EXERCISE =
What is the number of lines that include the word "this"? Provide only that figure.

[Records with scene code]

===============

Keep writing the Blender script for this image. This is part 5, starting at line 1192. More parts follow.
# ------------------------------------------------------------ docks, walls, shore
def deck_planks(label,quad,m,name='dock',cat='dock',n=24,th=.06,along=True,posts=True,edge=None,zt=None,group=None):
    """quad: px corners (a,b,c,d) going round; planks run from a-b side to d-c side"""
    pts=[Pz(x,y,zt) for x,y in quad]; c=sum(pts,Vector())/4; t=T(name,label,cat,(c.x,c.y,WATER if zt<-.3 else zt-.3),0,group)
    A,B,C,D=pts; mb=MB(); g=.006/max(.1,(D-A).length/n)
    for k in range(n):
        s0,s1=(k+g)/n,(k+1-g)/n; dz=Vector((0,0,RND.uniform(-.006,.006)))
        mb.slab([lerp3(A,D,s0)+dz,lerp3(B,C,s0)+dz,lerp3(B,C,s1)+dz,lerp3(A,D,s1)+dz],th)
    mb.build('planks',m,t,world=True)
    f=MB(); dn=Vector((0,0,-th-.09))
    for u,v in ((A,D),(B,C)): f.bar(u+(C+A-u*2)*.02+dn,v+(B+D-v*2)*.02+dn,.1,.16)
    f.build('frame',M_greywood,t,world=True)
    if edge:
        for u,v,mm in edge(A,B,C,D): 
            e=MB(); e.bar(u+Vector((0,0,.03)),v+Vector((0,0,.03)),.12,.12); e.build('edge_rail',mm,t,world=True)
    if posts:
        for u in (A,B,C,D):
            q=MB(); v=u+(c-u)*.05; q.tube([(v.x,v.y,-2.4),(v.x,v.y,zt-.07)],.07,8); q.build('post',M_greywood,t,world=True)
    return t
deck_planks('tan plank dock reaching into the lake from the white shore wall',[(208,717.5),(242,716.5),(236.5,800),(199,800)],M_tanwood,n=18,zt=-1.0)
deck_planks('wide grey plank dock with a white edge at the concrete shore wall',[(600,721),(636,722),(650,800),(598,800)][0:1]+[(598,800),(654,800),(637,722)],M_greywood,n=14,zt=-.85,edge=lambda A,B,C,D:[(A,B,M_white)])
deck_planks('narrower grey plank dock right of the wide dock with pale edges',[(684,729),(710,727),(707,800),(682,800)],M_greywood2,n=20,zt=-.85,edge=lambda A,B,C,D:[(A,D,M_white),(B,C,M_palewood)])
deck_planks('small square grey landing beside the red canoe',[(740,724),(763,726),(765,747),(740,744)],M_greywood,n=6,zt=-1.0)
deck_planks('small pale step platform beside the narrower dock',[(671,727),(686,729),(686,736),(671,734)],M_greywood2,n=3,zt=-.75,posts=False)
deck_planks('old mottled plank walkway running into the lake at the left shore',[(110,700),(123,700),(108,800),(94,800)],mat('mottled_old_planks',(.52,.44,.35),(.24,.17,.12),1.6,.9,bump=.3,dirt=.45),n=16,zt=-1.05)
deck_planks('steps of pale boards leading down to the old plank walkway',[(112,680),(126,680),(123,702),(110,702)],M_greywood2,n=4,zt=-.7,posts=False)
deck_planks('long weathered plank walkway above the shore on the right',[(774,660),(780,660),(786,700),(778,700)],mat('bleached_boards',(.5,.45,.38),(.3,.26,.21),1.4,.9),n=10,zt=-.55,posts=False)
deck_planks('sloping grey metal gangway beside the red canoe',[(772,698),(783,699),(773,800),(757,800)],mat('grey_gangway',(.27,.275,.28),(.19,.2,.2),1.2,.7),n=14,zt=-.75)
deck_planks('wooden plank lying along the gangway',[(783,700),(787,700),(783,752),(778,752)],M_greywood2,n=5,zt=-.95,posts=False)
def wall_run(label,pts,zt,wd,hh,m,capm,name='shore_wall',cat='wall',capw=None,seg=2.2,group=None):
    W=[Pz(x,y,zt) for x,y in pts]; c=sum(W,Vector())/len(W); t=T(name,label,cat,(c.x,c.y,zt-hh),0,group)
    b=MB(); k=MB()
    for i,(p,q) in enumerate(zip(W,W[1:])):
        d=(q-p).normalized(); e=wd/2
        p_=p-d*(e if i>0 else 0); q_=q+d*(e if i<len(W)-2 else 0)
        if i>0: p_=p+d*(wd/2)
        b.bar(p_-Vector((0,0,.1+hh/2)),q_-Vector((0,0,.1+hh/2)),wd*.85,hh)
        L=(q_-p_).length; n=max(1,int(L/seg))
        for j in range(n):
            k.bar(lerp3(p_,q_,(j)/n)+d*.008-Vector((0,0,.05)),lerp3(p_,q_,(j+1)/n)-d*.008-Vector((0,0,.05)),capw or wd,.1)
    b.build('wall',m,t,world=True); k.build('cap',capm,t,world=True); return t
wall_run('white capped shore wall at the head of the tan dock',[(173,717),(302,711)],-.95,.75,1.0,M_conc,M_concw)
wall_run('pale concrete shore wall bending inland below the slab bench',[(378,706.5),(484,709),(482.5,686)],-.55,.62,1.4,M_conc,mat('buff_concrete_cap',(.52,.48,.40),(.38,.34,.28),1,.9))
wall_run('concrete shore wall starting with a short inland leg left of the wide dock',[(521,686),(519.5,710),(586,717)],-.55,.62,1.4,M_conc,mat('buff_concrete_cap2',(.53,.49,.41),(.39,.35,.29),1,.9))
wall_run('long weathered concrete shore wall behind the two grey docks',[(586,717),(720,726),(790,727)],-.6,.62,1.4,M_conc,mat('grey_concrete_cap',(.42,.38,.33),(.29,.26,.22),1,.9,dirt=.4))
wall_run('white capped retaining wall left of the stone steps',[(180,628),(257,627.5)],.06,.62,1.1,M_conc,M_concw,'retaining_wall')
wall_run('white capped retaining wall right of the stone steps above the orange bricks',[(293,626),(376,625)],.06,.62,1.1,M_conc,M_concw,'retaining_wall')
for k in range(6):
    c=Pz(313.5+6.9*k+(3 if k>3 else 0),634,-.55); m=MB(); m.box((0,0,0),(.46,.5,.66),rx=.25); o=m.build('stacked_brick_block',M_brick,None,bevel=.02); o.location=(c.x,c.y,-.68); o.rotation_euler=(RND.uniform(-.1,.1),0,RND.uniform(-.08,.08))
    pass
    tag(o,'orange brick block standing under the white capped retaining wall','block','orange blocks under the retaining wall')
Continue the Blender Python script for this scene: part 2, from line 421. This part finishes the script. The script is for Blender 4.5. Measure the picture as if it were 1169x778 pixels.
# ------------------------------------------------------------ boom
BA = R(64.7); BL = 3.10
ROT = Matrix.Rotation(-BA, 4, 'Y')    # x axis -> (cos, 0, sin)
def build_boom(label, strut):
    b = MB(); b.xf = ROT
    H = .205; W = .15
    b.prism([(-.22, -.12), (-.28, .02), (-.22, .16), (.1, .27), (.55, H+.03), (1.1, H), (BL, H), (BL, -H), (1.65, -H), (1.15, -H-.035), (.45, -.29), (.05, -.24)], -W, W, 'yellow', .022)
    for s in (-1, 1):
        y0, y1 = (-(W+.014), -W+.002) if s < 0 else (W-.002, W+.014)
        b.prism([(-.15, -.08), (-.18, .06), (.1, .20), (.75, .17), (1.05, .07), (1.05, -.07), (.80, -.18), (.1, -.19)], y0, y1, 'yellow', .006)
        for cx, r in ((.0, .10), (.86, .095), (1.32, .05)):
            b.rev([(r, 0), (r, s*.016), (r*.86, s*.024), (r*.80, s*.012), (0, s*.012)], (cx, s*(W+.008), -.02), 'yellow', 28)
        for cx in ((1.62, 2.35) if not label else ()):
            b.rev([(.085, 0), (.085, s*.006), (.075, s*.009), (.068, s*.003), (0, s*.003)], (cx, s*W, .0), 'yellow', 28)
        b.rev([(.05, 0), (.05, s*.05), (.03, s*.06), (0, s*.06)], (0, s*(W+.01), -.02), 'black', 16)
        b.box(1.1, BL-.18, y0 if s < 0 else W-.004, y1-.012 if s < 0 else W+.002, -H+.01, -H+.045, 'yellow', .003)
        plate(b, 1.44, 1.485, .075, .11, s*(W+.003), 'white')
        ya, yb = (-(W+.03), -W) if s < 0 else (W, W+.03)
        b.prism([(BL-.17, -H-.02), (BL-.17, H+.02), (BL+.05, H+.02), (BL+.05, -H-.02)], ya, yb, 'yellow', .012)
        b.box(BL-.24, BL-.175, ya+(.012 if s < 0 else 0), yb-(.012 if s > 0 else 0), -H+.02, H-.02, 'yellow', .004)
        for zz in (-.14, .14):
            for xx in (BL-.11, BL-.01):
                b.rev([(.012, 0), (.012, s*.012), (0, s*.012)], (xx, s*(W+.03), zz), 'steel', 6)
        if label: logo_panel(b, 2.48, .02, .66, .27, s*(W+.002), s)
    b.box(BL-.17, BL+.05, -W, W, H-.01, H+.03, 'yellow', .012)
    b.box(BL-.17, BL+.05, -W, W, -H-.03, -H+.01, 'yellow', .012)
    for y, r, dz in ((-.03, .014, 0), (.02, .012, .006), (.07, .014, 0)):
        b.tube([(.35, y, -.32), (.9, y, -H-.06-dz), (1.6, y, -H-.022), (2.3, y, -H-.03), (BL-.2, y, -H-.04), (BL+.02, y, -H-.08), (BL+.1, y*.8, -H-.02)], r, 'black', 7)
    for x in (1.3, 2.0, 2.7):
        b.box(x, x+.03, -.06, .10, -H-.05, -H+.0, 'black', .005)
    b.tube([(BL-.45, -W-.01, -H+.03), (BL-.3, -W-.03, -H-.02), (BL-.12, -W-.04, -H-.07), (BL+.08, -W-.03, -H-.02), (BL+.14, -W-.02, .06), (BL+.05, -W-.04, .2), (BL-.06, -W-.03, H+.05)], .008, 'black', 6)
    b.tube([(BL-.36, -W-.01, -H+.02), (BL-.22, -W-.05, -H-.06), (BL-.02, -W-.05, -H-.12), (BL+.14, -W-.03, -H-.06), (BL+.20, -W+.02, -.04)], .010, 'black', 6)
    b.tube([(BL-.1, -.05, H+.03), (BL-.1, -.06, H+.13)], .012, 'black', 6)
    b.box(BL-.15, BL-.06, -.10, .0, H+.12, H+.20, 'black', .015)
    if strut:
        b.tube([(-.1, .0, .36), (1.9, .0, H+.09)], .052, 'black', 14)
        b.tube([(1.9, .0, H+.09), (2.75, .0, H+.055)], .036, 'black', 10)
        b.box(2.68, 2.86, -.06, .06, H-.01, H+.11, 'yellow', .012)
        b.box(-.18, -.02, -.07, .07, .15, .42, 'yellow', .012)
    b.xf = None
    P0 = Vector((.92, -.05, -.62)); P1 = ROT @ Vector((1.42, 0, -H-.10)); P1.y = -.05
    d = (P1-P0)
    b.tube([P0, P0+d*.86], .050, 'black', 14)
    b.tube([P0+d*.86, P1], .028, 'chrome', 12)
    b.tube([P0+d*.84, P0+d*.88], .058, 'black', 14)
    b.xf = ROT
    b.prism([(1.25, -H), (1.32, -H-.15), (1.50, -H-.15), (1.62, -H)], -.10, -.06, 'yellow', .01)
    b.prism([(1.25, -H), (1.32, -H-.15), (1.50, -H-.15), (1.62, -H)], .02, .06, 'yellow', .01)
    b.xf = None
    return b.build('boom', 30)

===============

THE COMPLETED TASK =
2